The Goss agency would present the products of its work for board review, Kirby said, and then would ask for an additional contract to flesh out its marketing concepts and show how it would be brought to fruition in different forms of media.

Kirby said this type of work is different from the work performed by the city’s PR firm, Lou Hammond and Associates.

“The PR firm handles the language, and the marketing firm handles the look, the feel, and the style, the advertising (in different forms of media),” Kirby said. “Those are two separate entities… I did not falsely present it. That is the way it was discussed.”

A copy of the contract the board approved last year could not be located during the meeting.

Board member Ron Bequette said he did not recall the contract being presented as a phase in a series of products.

“I remember it being a one-time thing, and I thought they would deliver something we could give to Lou Hammond,” Bequette said. “I remember there was a (deadline), and that we would cut ties after that.”

Ward 3 Alderwoman Sarah Carter Smith and Ward 5 Alderman Mark Fortenbery attended the meeting. Smith voiced her own concerns about the status of the contract, for which the CVB has already paid.

“If we have paid the full $90,000 and we don’t have it, I’m wondering (if we will ever have it),” Smith said.

Board President David Gammill said a new contract was unlikely to come to a vote before the terms of the original contract were clarified.

“It think (the new proposal) is a separate process than the original $90,000,” Gammill said. “But with the $90,000 not being clear, it’s hard to say, ‘let’s jump back in bed.’”

Benoist said she was concerned the board may be repeating a previous mistake.

“We can’t do a repeat of what happened with Jennifer Barbee,” Benoist said, referring to the marketing consultant the CVB hired in 2013.
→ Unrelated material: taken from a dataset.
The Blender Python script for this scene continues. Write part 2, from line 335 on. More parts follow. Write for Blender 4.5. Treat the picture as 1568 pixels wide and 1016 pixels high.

Barbee, fundraiser based in Dallas, Texas, originally said she could raise more than a million dollars by December 2013, but by May 2014 had raised less than $250,000 of her overall $4 million goal. The CVB paid her $180,000 for her fundraising efforts related to the tricentennial.

“Everything has to be clear and firm, and the extended things seem to be held hostage to get something that we ordered,” Benoist said.

Benoist made a motion to have Kirby contact Goss to clarify the board’s expectations of the agency’s existing contract and bring the feedback to the board. The motion was passed.

After the aldermen left, Benoist voiced concerns about the board’s financial policies.

“The CVB is on the hot seat for some of these expenses,” Benoist said. “I’m not trying to be a grouch about it, but I’m telling you, (the aldermen) are on it… we don’t want that to distract from the good work that’s being done here.”

Board member Dennis Switzer said his main concern was about the board’s own accountability, not government oversight.

“This is a government entity, and you got to follow the laws of the state of Mississippi,” Switzer said. “Whether the aldermen would question it or not isn’t the point. It’s whether we would.”

The board moved to ask Kirby’s office to bring more detailed, line-item explanations of invoices to board meetings and to ensure that outside sponsorships are approved individually by the board.

The board also asked Kirby’s office to provide a monthly check register.

Benoist asked whether Kirby’s travel expenses were approved before he went on trips, such as his trip to visit The Goss Agency in Asheville, N.C., last year.

Kirby said he had not been submitting requests to travel.

“If we need those put in, that’s different from what my understanding was of this job when I accepted the position,” Kirby said.

In other news

-The board voted to donate $2,500 to the FOR Natchez campaign for downtown revitalization from their own $15,000 sponsorship budget.

-The board called a meeting to further discuss the consolidation of visitor center’s two retail spaces into The Natchez Shop at 4 p.m. on Jan. 21. The board desired to discuss adding their signature to the contract prior to the Board of Aldermen’s expected vote on the matter Jan. 26.